Canada’s oldest defense habit with Washington has become an early stress test for Prime Minister Mark Carney’s promise that Ottawa can spend more, rely less on the US, and still keep American confidence in continental security.
The Trump administration has paused the Permanent Joint Board on Defense, a Canada-US forum dating back to 1940, less than two months after Carney’s government declared it had achieved NATO’s 2% defense spending benchmark.
The decision was announced by US Undersecretary of Defense Elbridge Colby, who said Canada had not made “credible progress” on its defense commitments. Colby said the US was pausing the forum to review whether it still served shared North American defense interests.
We can no longer avoid the gaps between rhetoric and reality. Real powers must sustain our rhetoric with shared defense and security responsibilities. 2/3 https://t.co/qpQ2guTwW8
— Under Secretary of War Elbridge Colby (@USWPColby) May 18, 2026
That is the public rebuke. The deeper problem for Carney is that the US appears to be rejecting the idea that Canada’s NATO spending milestone, by itself, settles the burden-sharing dispute.

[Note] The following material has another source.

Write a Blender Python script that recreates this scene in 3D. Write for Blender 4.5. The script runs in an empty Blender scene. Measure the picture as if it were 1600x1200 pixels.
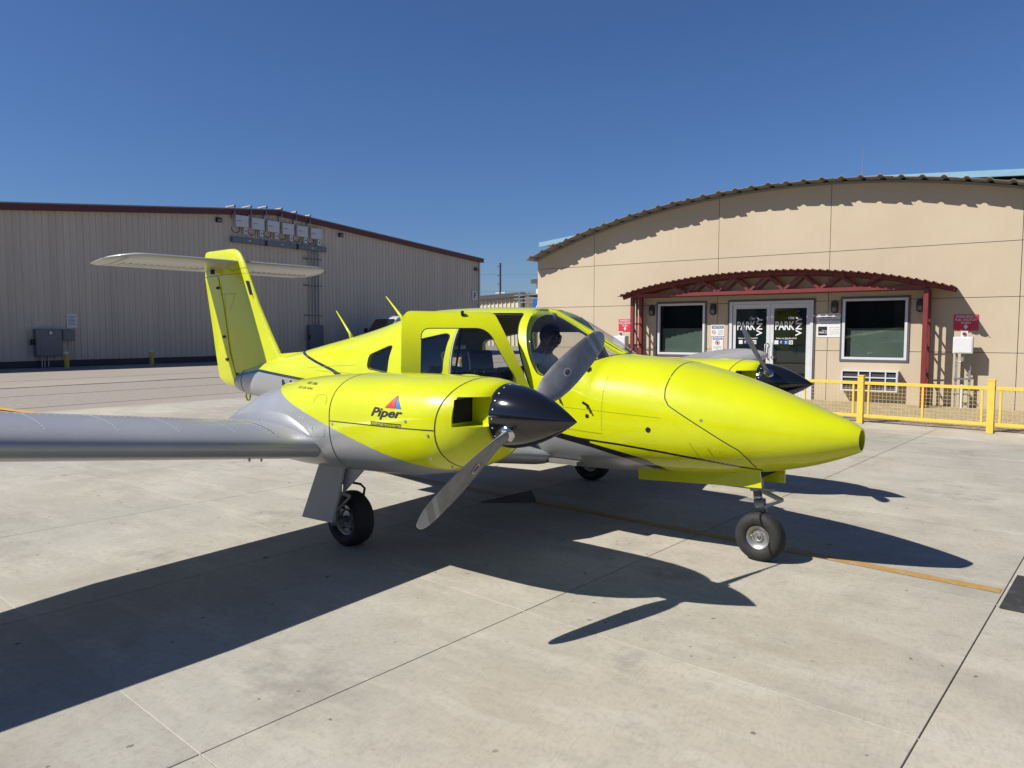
import bpy, bmesh, math, random
import numpy as np
from mathutils import Vector, Matrix
random.seed(7)
R = math.radians
sc = bpy.context.scene
COL = sc.collection

# ------------------------------------------------------------------ camera, sky, sun, exposure
cam_d = bpy.data.cameras.new('camera')
cam = bpy.data.objects.new('camera', cam_d); COL.objects.link(cam)
cam_d.sensor_width = 36.0; cam_d.lens = 36.0 * 1150.0 / 1600.0
cam_d.clip_start = 0.05; cam_d.clip_end = 3000
CAM_PITCH = math.atan(80.0 / 1150.0); CAM_YAW = math.atan2(1150, 1579)
cam.location = (0, 0, 1.62)
cam.rotation_euler = (math.pi / 2 - CAM_PITCH, 0, CAM_YAW)
sc.camera = cam

SUN = Vector((0.59, 0.83, -1.0)).normalized()            # direction the light travels
SUN_EL = math.asin(-SUN.z); SUN_AZ = math.atan2(-SUN.x, -SUN.y)
world = bpy.data.worlds.new('World'); sc.world = world; world.use_nodes = True
wn = world.node_tree.nodes; wl = world.node_tree.links
bg = wn['Background']
sky = wn.new('ShaderNodeTexSky'); sky.sky_type = 'NISHITA'; sky.sun_disc = False
sky.sun_elevation = SUN_EL; sky.sun_rotation = SUN_AZ % (2 * math.pi)
sky.altitude = 100; sky.air_density = 1.12; sky.dust_density = 0.35; sky.ozone_density = 10.0
tint = wn.new('ShaderNodeMix'); tint.data_type = 'RGBA'; tint.blend_type = 'MULTIPLY'; tint.inputs[0].default_value = 1.0     # camera white balance, the same everywhere
tint.inputs[7].default_value = (.96, 1.0, 1.18, 1)
wl.new(sky.outputs['Color'], tint.inputs[6]); wl.new(tint.outputs[2], bg.inputs['Color']); bg.inputs['Strength'].default_value = 0.0515
sun_d = bpy.data.lights.new('sun', 'SUN'); sun = bpy.data.objects.new('sun', sun_d); COL.objects.link(sun)
sun_d.energy = 5.0; sun_d.angle = R(0.5); sun_d.color = (1.0, 0.955, 0.88)
sun.rotation_euler = SUN.to_track_quat('-Z', 'Y').to_euler()
sun.location = (-20, -30, 40)
sc.view_settings.view_transform = 'Standard'; sc.view_settings.look = 'None'
sc.view_settings.gamma = 1.0; sc.view_settings.exposure = 0.54; sc.view_settings.use_curve_mapping = False

# ------------------------------------------------------------------ helpers
def link(o, parent=None):
    COL.objects.link(o)
    if parent is not None: o.parent = parent
    return o
def tag(o, label=None, cat=None, group=None, kind=None):
    if label: o['label'] = label
    if cat: o['category'] = cat
    if group: o['group'] = group
    if kind: o['kind'] = kind
    return o
def empty(name, loc=(0, 0, 0), rz=0.0, parent=None):
    o = bpy.data.objects.new(name, None); o.location = loc; o.rotation_euler = (0, 0, rz); o.empty_display_size = .2
    return link(o, parent)
def mesh(name, v, f, mat, parent=None, smooth=False, idx=None, merge=False):
    m = bpy.data.meshes.new(name)
    m.from_pydata([tuple(map(float, p)) for p in v], [], [tuple(map(int, q)) for q in f])
    for mm in (mat if isinstance(mat, (list, tuple)) else [mat]): m.materials.append(mm)
    if idx is not None: m.polygons.foreach_set('material_index', idx)
    m.validate(); m.update()
    if smooth: m.shade_smooth()
    return link(bpy.data.objects.new(name, m), parent)
def bm_obj(name, bm, mat, parent=None, smooth=False):
    m = bpy.data.meshes.new(name); bm.to_mesh(m); bm.free()
    for mm in (mat if isinstance(mat, (list, tuple)) else [mat]): m.materials.append(mm)
    if smooth: m.shade_smooth()
    return link(bpy.data.objects.new(name, m), parent)
def autosmooth(o, ang=35):
    bm = bmesh.new(); bm.from_mesh(o.data); bm.normal_update()
    a = R(ang)
    for f in bm.faces: f.smooth = True
    for e in bm.edges:
        e.smooth = not (len(e.link_faces) == 2 and e.link_faces[0].normal.angle(e.link_faces[1].normal, 0) > a)
    bm.to_mesh(o.data); bm.free(); return o
class MB:
    """collects boxes, bars, tubes and lathes for ONE mesh"""
    def __init__(s): s.v = []; s.f = []
    def add(s, v, f):
        b = len(s.v); s.v += [tuple(p) for p in v]; s.f += [tuple(i + b for i in q) for q in f]; return s
    def box(s, x0, x1, y0, y1, z0, z1, c=0.0):
        if c <= 0:
            v = [(x, y, z) for z in (z0, z1) for y in (y0, y1) for x in (x0, x1)]
            return s.add(v, [(0, 2, 3, 1), (4, 5, 7, 6), (0, 1, 5, 4), (2, 6, 7, 3), (0, 4, 6, 2), (1, 3, 7, 5)])
        bm = bmesh.new(); bmesh.ops.create_cube(bm, size=1)
        for p in bm.verts:
            p.co = Vector(((x0 + x1) / 2 + p.co.x * (x1 - x0), (y0 + y1) / 2 + p.co.y * (y1 - y0), (z0 + z1) / 2 + p.co.z * (z1 - z0)))
        bmesh.ops.bevel(bm, geom=bm.edges[:], offset=c, segments=1, affect='EDGES')
        bm.verts.index_update()
        r = s.add([p.co[:] for p in bm.verts], [[q.index for q in fc.verts] for fc in bm.faces]); bm.free(); return r
    def bar(s, a, b, w, h=None, up=(0, 0, 1)):
        a = Vector(a); b = Vector(b); d = (b - a).normalized(); h = h or w
        u = Vector(up)
        if abs(d.dot(u)) > .98: u = Vector((1, 0, 0))
        x = d.cross(u).normalized(); y = x.cross(d)
        v = [p + x * sx * w / 2 + y * sy * h / 2 for p in (a, b) for sx, sy in ((-1, -1), (1, -1), (1, 1), (-1, 1))]
        return s.add(v, [(3, 2, 1, 0), (4, 5, 6, 7), (0, 1, 5, 4), (1, 2, 6, 5), (2, 3, 7, 6), (3, 0, 4, 7)])
    def tube(s, pts, rad, n=8, cap=True):
        pts = [Vector(p) for p in pts]; rs = rad if isinstance(rad, (list, tuple)) else [rad] * len(pts)
        rings = []; ref = None
        for i, p in enumerate(pts):
            d = (pts[min(i + 1, len(pts) - 1)] - pts[max(i - 1, 0)]).normalized()
            if ref is None:
                ref = Vector((0, 0, 1)) if abs(d.z) < .9 else Vector((1, 0, 0))
            x = d.cross(ref).normalized(); y = x.cross(d).normalized(); ref = y
            rings.append([p + (x * math.cos(2 * math.pi * k / n) + y * math.sin(2 * math.pi * k / n)) * rs[i] for k in range(n)])
        v = [q for r in rings for q in r]; f = []
        for i in range(len(pts) - 1):
            for k in range(n):
                f.append((i * n + k, i * n + (k + 1) % n, (i + 1) * n + (k + 1) % n, (i + 1) * n + k))
        if cap: f += [tuple(range(n))[::-1], tuple((len(pts) - 1) * n + k for k in range(n))]
        return s.add(v, f)
    def lathe(s, prof, c=(0, 0, 0), axis='y', n=32):
        """prof: (radius, along) pairs"""
        v = []; f = []
        for r, a in prof:
            for k in range(n):
                t = 2 * math.pi * k / n
                p = {'y': (r * math.cos(t), a, r * math.sin(t)), 'x': (a, r * math.cos(t), r * math.sin(t)), 'z': (r * math.cos(t), r * math.sin(t), a)}[axis]
                v.append((p[0] + c[0], p[1] + c[1], p[2] + c[2]))
        for i in range(len(prof) - 1):
            for k in range(n):
                f.append((i * n + k, i * n + (k + 1) % n, (i + 1) * n + (k + 1) % n, (i + 1) * n + k))
        return s.add(v, f)
    def prism(s, poly, y0, y1, plane='xz'):
        n = len(poly)
        mk = (lambda p, y: (p[0], y, p[1])) if plane == 'xz' else ((lambda p, y: (y, p[0], p[1])) if plane == 'yz' else (lambda p, y: (p[0], p[1], y)))
        v = [mk(p, y0) for p in poly] + [mk(p, y1) for p in poly]
        return s.add(v, [tuple(range(n)), tuple(range(2 * n - 1, n - 1, -1))] + [(i, n + i, n + (i + 1) % n, (i + 1) % n) for i in range(n)])
    def build(s, name, mat, parent=None, smooth=False, auto=None, fix=True):
        o = mesh(name, s.v, s.f, mat, parent, smooth)
        if fix:
            bm = bmesh.new(); bm.from_mesh(o.data); bmesh.ops.recalc_face_normals(bm, faces=bm.faces[:]); bm.to_mesh(o.data); bm.free()
        if auto: autosmooth(o, auto)
        return o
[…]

Ottawa says it has moved quickly. On March 26, Carney said Canada had achieved the NATO 2% target after spending more than $63 billion across the Department of National Defence, the Canadian Armed Forces, and other federal departments and agencies. The government described it as the largest year-over-year increase in Canadian defense spending in generations.
Canada also tied the buildup to industrial policy. National Defence said the 2025-26 defense-related spending package included investments in personnel, readiness, equipment, infrastructure, the defense industrial base, and other NATO-eligible expenditures.

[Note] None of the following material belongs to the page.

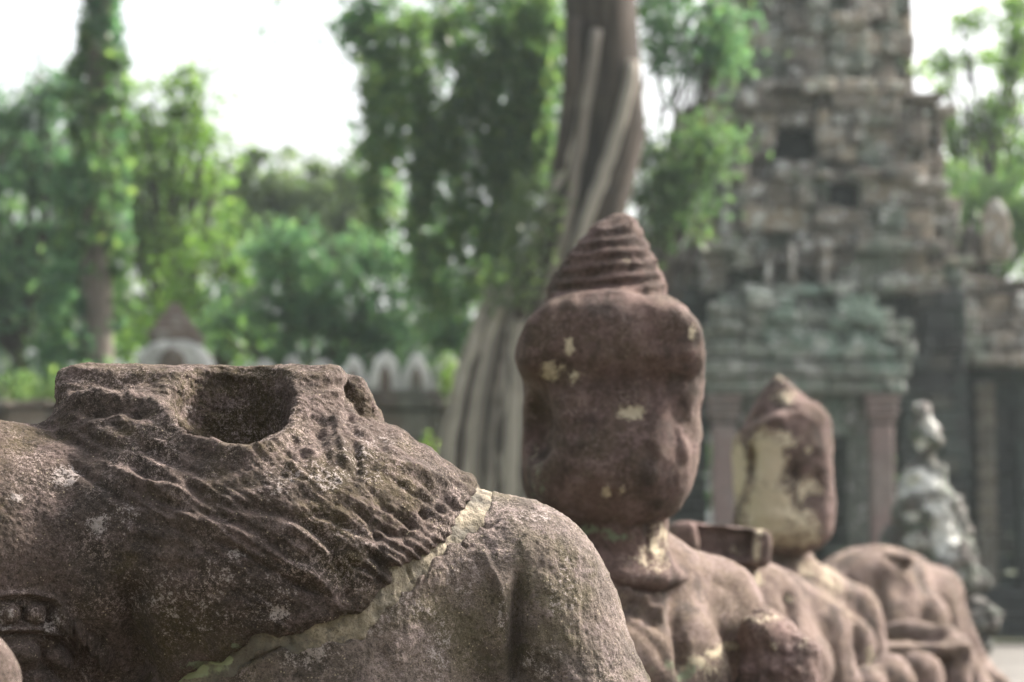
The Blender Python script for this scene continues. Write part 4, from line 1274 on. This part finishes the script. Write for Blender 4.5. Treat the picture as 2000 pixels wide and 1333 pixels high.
# cobweb thread from the broken ear lump to the shoulder
mb = MB(); P = np.array([at(x, y, d) for x, y, d in ((734, 813, 4.17), (752, 832, 4.16), (775, 850, 4.14), (800, 868, 4.12))]); mb.tube(P, .0005, 5, .5)
n = NT("cobweb"); M_WEB = n.out(n.mix(.5, (.7, .7, .7), (.6, .6, .6)))
o = mb.build("cobweb_thread", M_WEB); tag(o, "single pale cobweb thread strung from the broken ear lump to the shoulder", "cobweb")

# ------------------------------------------------------------------ the figures behind it
def loc(G, c, yaw, s):
    x, y = G[0] - c[0], G[1] - c[1]
    ca, sa = math.cos(yaw), math.sin(yaw)
    return ((ca * x + sa * y) / s, (-sa * x + ca * y) / s, (G[2] - GZ) / s)

def deva(c, yaw, s, arm_r=True, neck=0.0, sh=.46, knees=True, gap=0.0):
    """seated trunk with arms and folded legs, facing -y before the turn"""
    def fn(G0):
        G = loc(G0, c, yaw, s)
        d = ell(G, (0, .02, .86), (.34 - gap * .6, .27, .56))
        d = smin(d, cap(G, (-sh + .1, .03, 1.2), (sh - .1, .03, 1.2), .16, .16), .1)
        d = smin(d, ell(G, (0, .03, 1.26), (.34, .24, .2)), .08)
        for q in (-1, 1):
            d = smin(d, ell(G, (q * .13, -.19, 1.06), (.19, .11, .16)), .09)
            a = ell(G, (q * sh, .02, 1.17), (.155, .165, .18))
            if q < 0 or arm_r is not None: a = smin(a, cap(G, (q * (sh + .02), .02, 1.14), (q * (sh + .16 + gap), -.08, .66), .135 - gap * .2, .105 - gap * .2), .06)
            if q < 0 or arm_r:
                a = smin(a, cap(G, (q * (sh + .16 + gap), -.08, .66), (q * (.34 + gap), -.5, .62), .10, .085), .05)
            d = smin(d, a, .035)
            if knees:
                d = smin(d, cap(G, (q * .2, .02, .3), (q * .52, -.52, .28), .22, .17), .1)
                d = smin(d, cap(G, (q * .52, -.52, .24), (q * .05, -.58, .16), .15, .11), .05)
        d = smin(d, ell(G, (0, .08, .3), (.42, .36, .3)), .12)
        if neck: d = smin(d, cap(G, (0, .03, 1.3), (0, .03, 1.3 + neck), .13, .12), .05)
        return d * s
    return fn

def mesh_sdf(name, fn, lo, hi, h, mat, parent, amp=.006, spots=(), greens=(), marks=(), seed=0, smooth=1):
    V, Q = surface_nets(fn, lo, hi, h)
    V = laplace(V, Q, smooth); N = normals(V, Q)
    D = amp * fbm(V, 9, 4, seed)
    if marks: D = D + carve(V, N, marks) * (.6 if name == 'head' else 1)
    V = V + N * D[:, None]
    return link(name, mesh_np(name, V, Q, True, {"lichen": stain(V, spots), "green": stain(V, greens)}), mat, parent)

def figure(label, c, group="seated stone figures in a row"):
    e = empty("stone_figure", (c[0], c[1], GZ)); tag(e, label, "statue", group); return e

# -- second figure: head with tall ringed crown, set back on with mortar
c2 = (at(1122, 1090, 6.2)[0], 6.2)
S2 = figure("stone figure with a big worn head and tall ringed conical crown, second in the row", c2)
mesh_sdf("torso", deva(c2, .42, 1.045, arm_r=None, neck=.06, sh=.375), (c2[0] - 1.05, 5.2, GZ), (c2[0] + 1.0, 6.9, .2), .0115, M_ROW, S2, .006,
         spots=[(1275, 1112, 40, 12, .6), (1250, 1120, 60, 20, .35), (1220, 1160, 60, 30, .25), (1425, 1262, 20, 9, 1), (1395, 1275, 20, 9, 1), (1362, 1290, 20, 9, 1), (1335, 1306, 16, 10, .9), (1390, 1312, 40, 26, .5)], greens=[(1150, 1045, 60, 14, .7), (1330, 1310, 40, 20, .5)],
         marks=[('l', [(1326, 1140), (1318, 1200), (1330, 1270), (1338, 1330)], 14, -.028), ('b', (1245, 1270, 85, 75, .2), 0, .03), ('b', (1392, 1195, 50, 55, .2), 0, .014), ('l', [(1140, 1160), (1220, 1190), (1290, 1240)], 12, -.010), ('l', [(1150, 1130), (1230, 1165), (1300, 1215)], 8, .02),
                ('b', (1180, 1150, 12, 22, .5), 0, .02), ('b', (1215, 1165, 12, 22, .5), 0, .02), ('b', (1250, 1185, 12, 22, .5), 0, .02), ('b', (1280, 1205, 12, 20, .5), 0, .02),
                ('l', [(1150, 1195), (1210, 1215), (1275, 1268), (1310, 1320)], 8, -.006)], seed=2)
k2 = 6.15 / FPX
def X2(p): return (p - 1000) * k2
def Z2(p): return at(1000, p, 6.15)[2]
def cone_fn(G, X, Z, k, yc, prof, cx0, cx1, pbase, ptip, ring, amp, skew):
    z = G[2]
    zz = np.array([Z(p) for p, _ in prof[::-1]]); rad = np.array([r * k for _, r in prof[::-1]])
    o_ = np.argsort(zz); zz, rad = zz[o_], rad[o_]
    t = np.clip((z - Z(pbase)) / (Z(ptip) - Z(pbase)), 0, 1)
    cx = X(cx0) + (X(cx1) - X(cx0)) * t
    rho = np.hypot(G[0] - cx, (G[1] - yc) * 1.02)
    zt = z + skew * (G[0] - cx)
    r = np.interp(z, zz, rad) + amp * (np.abs(np.sin((zt - Z(pbase)) / (ring * k) * np.pi)) - .6) * np.clip((Z(ptip) - z) / (30 * k), 0, 1)
    return np.maximum((rho - r) * .78, np.maximum(Z(pbase + 40) - z, z - Z(ptip)))
def head2(G):
    f = rbox(G, (X2(1194), 6.12, Z2(800)), (167 * k2, .21, 216 * k2), .125, .10)
    f = smin(f, ell(G, (X2(1197), 6.09, Z2(905)), (150 * k2, .215, 118 * k2), .3), .06)
    b = rbox(G, (X2(1187), 6.13, Z2(672)), (180 * k2, .25, 84 * k2), .075, .0, -.0)
    b = smin(b, ell(G, (X2(1188), 6.13, Z2(680)), (174 * k2, .25, 116 * k2)), .04)
    b = smax(b, ((G[2] - Z2(645)) - .66 * (G[0] - X2(1010))) * .84, .05)
    b = smax(b, ((G[2] - Z2(640)) + .60 * (G[0] - X2(1366))) * .84, .05)
    f = smax(f, ((Z2(905) - G[2]) + 1.7 * (G[0] - X2(1386))) * .507, .06)
    d = smin(f, b, .012)
    d = smax(d, -ell(G, (X2(1038), 5.98, Z2(835)), (42 * k2, .14, 74 * k2)), .03)
    cn = cone_fn(G, X2, Z2, k2, 6.13, [(625, 124), (594, 119), (560, 110), (530, 98), (500, 83), (475, 69), (455, 55), (440, 44), (430, 34), (422, 23), (416, 9), (414, 2)], 1184, 1204, 594, 414, 24.5, .009, -.10)
    return smin(d, cn, .012)
m2 = [('l', [(1205, 640), (1203, 720), (1208, 780)], 9, -.006), ('l', [(1225, 700), (1290, 712), (1345, 705)], 7, -.008), ('l', [(1015, 745), (1060, 752), (1110, 748), (1160, 752), (1210, 745)], 9, -.006),
      ('b', (1322, 805, 24, 34, 0), 0, -.014), ('b', (1160, 800, 38, 26, 0), 0, -.007), ('b', (1230, 808, 36, 22, .3), 0, -.016), ('b', (1285, 850, 30, 44, .2), 0, .008), ('b', (1262, 760, 60, 20, 0), 0, .005),
      ('b', (1215, 955, 50, 16, 0), 0, .010), ('l', [(1165, 958), (1215, 966), (1265, 955)], 5, -.010), ('b', (1300, 930, 26, 34, 0), 0, -.010), ('b', (1080, 850, 30, 60, 0), 0, -.010), ('l', [(1098, 770), (1104, 860), (1100, 960)], 10, .008),
      ('b', (1225, 1002, 50, 26, 0), 0, .012), ('b', (1340, 880, 16, 30, 0), 0, .010), ('l', [(1290, 790), (1330, 840), (1345, 900)], 7, .007)]
for k, py_ in enumerate(range(440, 580, 25)):
    for q in range(int(12 + k * 3)):
        a = -1.4 + 2.8 * q / (11 + k * 3)
        hw = np.interp(py_, [440, 500, 560], [43, 83, 110])
        m2.append(('b', (1190 + hw * math.sin(a), py_ + 4 - .10 * hw * math.sin(a), max(4, 8 * math.cos(a)), 8, 0), 0, .010))
lic2 = [(1075, 722, 17, 20, .95), (1113, 674, 9, 18, .95), (1121, 736, 9, 14, .9), (1232, 806, 24, 13, .95), (1185, 962, 10, 10, .85), (1215, 957, 7, 8, .85), (1352, 650, 8, 16, .8), (1100, 716, 8, 8, .8), (1225, 510, 6, 8, .6), (1300, 720, 14, 10, .3), (1045, 900, 8, 40, .4)]
mesh_sdf("head", head2, (X2(985), 5.82, Z2(1050)), (X2(1390), 6.45, Z2(400)), .0085, M_HEAD, S2, .0085, lic2, [(1120, 1030, 100, 10, .5), (1050, 960, 16, 60, .35)], m2, 5)
def neck2(G):
    d = ecyl(G, (X2(1192), 6.13), .146, .14, Z2(1112), Z2(995), .02)
    return smin(d, ell(G, (X2(1190), 6.14, Z2(1128)), (.20, .18, .055)), .05)
mesh_sdf("neck", neck2, (X2(1020), 5.9, Z2(1180)), (X2(1365), 6.38, Z2(985)), .010, M_HEAD, S2, .010, [(1284, 1060, 20, 52, .72), (1262, 1085, 12, 34, .55), (1240, 1095, 30, 12, .5)], [(1150, 1036, 60, 10, .75), (1200, 1048, 30, 10, .7)], [('l', [(1262, 1020), (1266, 1110)], 5, -.008), ('l', [(1296, 1010), (1290, 1110)], 5, -.006)], 6)
# upper arm below a mortared break, with a worn beaded arm band
def arm2(G):
    d = cap(G, at(1500, 1262, 6.15), at(1530, 1420, 6.1), .062, .10)
    d = smin(d, ell(G, at(1492, 1232, 6.17), (.062, .08, .05)), .04)
    return smin(d, ell(G, at(1560, 1300, 6.12), (.05, .07, .08)), .05)
ma = [('b', (1462 + 24 * (q % 6), 1262 + 24 * (q // 6) + 7 * (q % 2), 12, 13, 0), 0, rng.uniform(.002, .009)) for q in range(18)]
mesh_sdf("arm", arm2, (.3, 5.6, -.75), (1.0, 6.5, 0.0), .009, M_HEAD, S2, .018, [(1480, 1206, 46, 9, .55), (1512, 1262, 7, 8, .8), (1575, 1260, 10, 20, .4)], (), ma, 15)
# -- third figure: headless, flat slab of a neck
c3 = (at(1415, 1090, 8.35)[0], 8.35)
S3 = figure("headless stone figure with a flat slab-like neck top, third in the row", c3)
mesh_sdf("torso", deva(c3, .45, .97, sh=.35, gap=.06), (c3[0] - .95, 7.35, GZ), (c3[0] + .95, 9.1, .2), .014, M_ROW, S3, .008,
         spots=[(1480, 1130, 12, 26, .6), (1530, 1000, 20, 8, .6), (1480, 1195, 40, 14, .6), (1540, 1170, 8, 8, .9)], marks=[('l', [(1540, 1150), (1548, 1200), (1550, 1260)], 10, -.03)], seed=12)
k3 = 8.3 / FPX
def neck3(G):
    a, b = at(1402, 1065, 8.3), at(1345, 1052, 8.2)
    d = rbox(G, tuple(a), (88 * k3, .15, 37 * k3), .03, 0.12, -.09)
    d = smax(d, -rbox(G, (a[0] - .02, a[1] - .14, a[2] + .01), (74 * k3, .04, 28 * k3), .02, .12, -.09), .012)
    return smin(d, rbox(G, tuple(at(1336, 1052, 8.14)), (26 * k3, .05, 30 * k3), .03, 0, .1), .01)
mesh_sdf("neck_stump", neck3, (c3[0] - .35, 7.95, -.1), (c3[0] + .35, 8.6, .2), .009, M_HEAD, S3, .006, [(1478, 1070, 8, 24, .8), (1445, 1075, 16, 12, .4), (1484, 1040, 8, 8, .8)], (), (), 13)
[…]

That last category is where the Carney-era problem begins. The US criticism is not only about the size of the budget. It is about whether the spending produces hard power fast enough, especially in a country where Carney himself has acknowledged deep capability gaps.
The paused board is symbolically useful precisely because it is not the machinery most likely to break first. The Permanent Joint Board on Defense was established under the Ogdensburg Declaration, when Canada and the US agreed to create a joint body to examine sea, land, and air defense problems affecting North America.
Suspending participation does not mean fighter patrols stop or NORAD vanishes. Reuters reported that Canada still considers NORAD critical, even as Ottawa expands defense cooperation with Denmark, Greenland, Finland, Iceland, Norway, and Sweden.
That makes the move less of an operational rupture than a political downgrade. Washington has found a way to penalize Canada without immediately damaging the systems both countries still need.
The pressure point is the North. Reuters reported that Canada is deepening Arctic defense ties with Nordic partners amid growing concern over Russia, China, and US pressure around Greenland. But the same regional pivot underscores Canada’s constraint: Ottawa can diversify partners, but it cannot quickly replace the US role in continental defense.
sCarney’s Davos message also sits in the background. In January, he told the World Economic Forum that the rules-based international order was undergoing a rupture and called for middle powers to work together in an era of great-power rivalry.
The prime minister has also increased the rhetoric against the US, with latest comments include describing the tariff deals countries made with Trump are not “really worth the paper they were written on” and saying that the international order will be “rebuilt out of Europe.”